The “Racism not an issue” article, which could have passed for decent journalism…except you got the subject of the article’s name wrong…Obviously your “decent editorial eye”, which you lauded earlier is not quite as sharp as you think.
The Clay Matthews you are referring to was not, in fact, “Clay Matthews Jr.” as you called him.
Any USC fan who is passionate about the team, knows that Clay Matthews Jr. was the great USC linebacker of the 70s and later Cleveland Brown and Atlanta Falcon…older brother of NFL Hall of Famer and USC legend Bruce. He was the Son of Clay Matthews Sr. who played for the 49ers.
The current Clay Matthews, is Clay Matthews III.
I am sure Clay Jr. would be surprised that a bright-eyed young journalist with eagle like editorial vision, at the Daily Trojan had managed to implicate him as the starter of a White Nation Group on Facebook, when it was his son.
Not fact-checking seems to be the reason why you are no longer a sportswriter by profession.

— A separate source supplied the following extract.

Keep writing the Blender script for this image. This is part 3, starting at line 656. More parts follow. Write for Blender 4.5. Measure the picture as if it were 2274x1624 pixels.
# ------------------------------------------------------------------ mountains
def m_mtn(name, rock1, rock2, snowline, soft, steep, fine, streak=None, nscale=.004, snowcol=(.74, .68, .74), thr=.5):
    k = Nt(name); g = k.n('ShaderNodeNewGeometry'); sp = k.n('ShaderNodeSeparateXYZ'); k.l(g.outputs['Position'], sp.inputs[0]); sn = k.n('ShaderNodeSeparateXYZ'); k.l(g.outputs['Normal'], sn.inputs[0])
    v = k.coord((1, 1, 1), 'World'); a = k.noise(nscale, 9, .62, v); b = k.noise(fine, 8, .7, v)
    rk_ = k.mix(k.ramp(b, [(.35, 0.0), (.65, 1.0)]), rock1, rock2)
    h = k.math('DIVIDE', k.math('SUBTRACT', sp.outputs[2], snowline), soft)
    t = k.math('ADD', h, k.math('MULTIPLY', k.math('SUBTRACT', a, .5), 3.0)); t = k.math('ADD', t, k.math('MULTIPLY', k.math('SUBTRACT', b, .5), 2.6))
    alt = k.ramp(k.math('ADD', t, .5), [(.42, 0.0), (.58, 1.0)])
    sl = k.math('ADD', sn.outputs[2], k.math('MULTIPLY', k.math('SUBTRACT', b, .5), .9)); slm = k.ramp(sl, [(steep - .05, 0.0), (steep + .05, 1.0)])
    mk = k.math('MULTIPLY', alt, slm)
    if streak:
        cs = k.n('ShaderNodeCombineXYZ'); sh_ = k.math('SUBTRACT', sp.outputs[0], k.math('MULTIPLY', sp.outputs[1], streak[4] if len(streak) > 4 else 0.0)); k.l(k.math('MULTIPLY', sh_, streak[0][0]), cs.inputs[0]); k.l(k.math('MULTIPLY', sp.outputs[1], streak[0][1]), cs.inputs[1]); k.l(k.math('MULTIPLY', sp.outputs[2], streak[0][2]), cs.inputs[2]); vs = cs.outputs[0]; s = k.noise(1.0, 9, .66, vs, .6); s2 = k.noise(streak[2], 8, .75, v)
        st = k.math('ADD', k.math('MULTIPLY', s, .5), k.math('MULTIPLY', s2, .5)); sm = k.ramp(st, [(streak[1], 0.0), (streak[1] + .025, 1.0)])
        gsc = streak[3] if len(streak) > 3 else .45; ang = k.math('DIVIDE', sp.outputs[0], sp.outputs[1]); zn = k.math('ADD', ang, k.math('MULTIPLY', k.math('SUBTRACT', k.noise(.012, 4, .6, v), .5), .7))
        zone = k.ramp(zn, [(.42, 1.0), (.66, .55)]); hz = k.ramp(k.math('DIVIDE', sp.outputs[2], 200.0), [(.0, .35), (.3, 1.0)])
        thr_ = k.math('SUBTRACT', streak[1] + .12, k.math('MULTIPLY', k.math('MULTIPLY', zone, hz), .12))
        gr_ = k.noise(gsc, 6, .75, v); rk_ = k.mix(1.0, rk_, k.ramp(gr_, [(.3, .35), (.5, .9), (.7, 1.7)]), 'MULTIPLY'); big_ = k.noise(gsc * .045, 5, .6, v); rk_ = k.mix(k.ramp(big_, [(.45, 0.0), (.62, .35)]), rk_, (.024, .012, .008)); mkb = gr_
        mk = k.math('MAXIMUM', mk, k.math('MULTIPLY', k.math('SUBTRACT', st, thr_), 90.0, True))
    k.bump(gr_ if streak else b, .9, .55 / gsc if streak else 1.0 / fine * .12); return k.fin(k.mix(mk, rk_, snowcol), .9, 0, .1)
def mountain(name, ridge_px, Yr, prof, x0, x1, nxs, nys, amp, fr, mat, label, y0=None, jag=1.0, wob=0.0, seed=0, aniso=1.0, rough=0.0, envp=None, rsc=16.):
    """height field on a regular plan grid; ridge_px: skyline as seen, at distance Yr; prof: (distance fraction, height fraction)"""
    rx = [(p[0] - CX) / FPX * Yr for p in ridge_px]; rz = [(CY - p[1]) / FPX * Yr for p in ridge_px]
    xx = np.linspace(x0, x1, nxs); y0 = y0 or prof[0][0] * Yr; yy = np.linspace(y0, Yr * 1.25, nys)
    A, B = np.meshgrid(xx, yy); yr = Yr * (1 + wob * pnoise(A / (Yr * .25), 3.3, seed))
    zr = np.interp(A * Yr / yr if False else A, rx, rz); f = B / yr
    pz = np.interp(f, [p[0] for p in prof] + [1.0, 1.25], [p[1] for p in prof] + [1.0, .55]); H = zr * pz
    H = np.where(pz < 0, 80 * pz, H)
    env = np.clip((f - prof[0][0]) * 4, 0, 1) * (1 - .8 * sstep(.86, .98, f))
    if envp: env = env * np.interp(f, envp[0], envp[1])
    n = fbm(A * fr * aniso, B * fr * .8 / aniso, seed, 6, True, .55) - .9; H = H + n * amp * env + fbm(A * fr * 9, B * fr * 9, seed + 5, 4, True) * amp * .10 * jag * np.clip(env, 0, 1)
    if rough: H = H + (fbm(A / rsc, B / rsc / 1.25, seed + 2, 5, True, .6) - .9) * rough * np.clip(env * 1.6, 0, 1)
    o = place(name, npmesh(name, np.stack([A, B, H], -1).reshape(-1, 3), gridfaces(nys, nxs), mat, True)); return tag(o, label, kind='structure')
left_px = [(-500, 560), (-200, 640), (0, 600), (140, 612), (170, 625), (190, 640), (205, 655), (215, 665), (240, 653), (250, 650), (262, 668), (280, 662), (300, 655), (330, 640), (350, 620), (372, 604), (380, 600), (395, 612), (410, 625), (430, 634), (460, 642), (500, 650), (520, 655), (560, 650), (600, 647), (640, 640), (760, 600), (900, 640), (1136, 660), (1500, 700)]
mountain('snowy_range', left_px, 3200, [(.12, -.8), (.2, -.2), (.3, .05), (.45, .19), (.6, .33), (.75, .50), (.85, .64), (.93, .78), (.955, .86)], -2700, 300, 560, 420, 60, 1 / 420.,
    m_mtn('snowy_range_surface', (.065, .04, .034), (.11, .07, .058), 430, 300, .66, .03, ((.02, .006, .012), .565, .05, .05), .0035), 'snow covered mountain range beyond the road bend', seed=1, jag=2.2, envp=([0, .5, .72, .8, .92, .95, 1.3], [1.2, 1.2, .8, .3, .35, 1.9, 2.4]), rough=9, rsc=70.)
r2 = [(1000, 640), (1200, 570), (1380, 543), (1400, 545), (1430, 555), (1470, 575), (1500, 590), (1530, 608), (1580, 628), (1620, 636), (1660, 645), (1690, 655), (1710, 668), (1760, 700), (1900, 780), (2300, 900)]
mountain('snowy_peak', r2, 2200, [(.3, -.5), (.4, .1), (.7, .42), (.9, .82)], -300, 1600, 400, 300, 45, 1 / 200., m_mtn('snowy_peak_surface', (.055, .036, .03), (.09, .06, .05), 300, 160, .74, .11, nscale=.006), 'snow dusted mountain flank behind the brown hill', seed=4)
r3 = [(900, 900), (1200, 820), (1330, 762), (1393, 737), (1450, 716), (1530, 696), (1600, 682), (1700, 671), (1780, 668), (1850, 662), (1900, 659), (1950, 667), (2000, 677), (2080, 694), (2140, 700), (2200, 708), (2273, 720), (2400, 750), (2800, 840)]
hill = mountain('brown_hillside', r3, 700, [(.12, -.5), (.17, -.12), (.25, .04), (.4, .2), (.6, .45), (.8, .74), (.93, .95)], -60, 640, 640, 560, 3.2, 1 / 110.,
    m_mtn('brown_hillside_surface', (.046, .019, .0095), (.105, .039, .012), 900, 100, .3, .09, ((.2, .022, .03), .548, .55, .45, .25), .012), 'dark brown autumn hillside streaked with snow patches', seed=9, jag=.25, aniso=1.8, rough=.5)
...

bad fact checking leads to bad journalism, which leads to careers for poor (not financially, but qualitatively) sportswriters in other sectors….
do better next time
May 1, 2009
Kyle Jahner:
You spent time researching my old articles from college to help your arguement? Wow.
Interesting, considering you don’t refute anything in my response about you, just go off on another attack on an unrelated matter (Other than the fact that I have, like most of America, made mistakes in college… earth-shattering).
My release from the Santa Barbara News Press is actually a very small part of a current legal matter; I’ll let you research that disfunctional paper by yourself since you seem to have time. But rest assured, it had NOTHING to do with my performance. (That’s what she said….sorry couldn’t resist.) The job market for sports journalists WITH experience sucks, and since I have other interests, I’m moving on, happy with my one-year experience.
In any case, uncle. I’m done with this —um — debate; I’ve clearly lost. Now you’ve got me on messing up a hair-style AND a suffix. Too much ground to make up, I feel like I’m trying to swim up Niagra Falls.
Fight On.
May 1, 2009
Corey:
JR…does it just suck being you?
May 2, 2009
Anthony Brancato:
Premiums and domestics - and hair styles! - aside, the Eagles should have gone for the Rottweiler RB, Chris Wells, with their first-round pick; instead, they wound up with a schnauzer (LeSean McCoy) in Round 2.
Which is why Joe Banner and Andy Reid are both DOGS!
Get ready for Cowher Power - and maybe Corn on the Kolb as well - come 2010.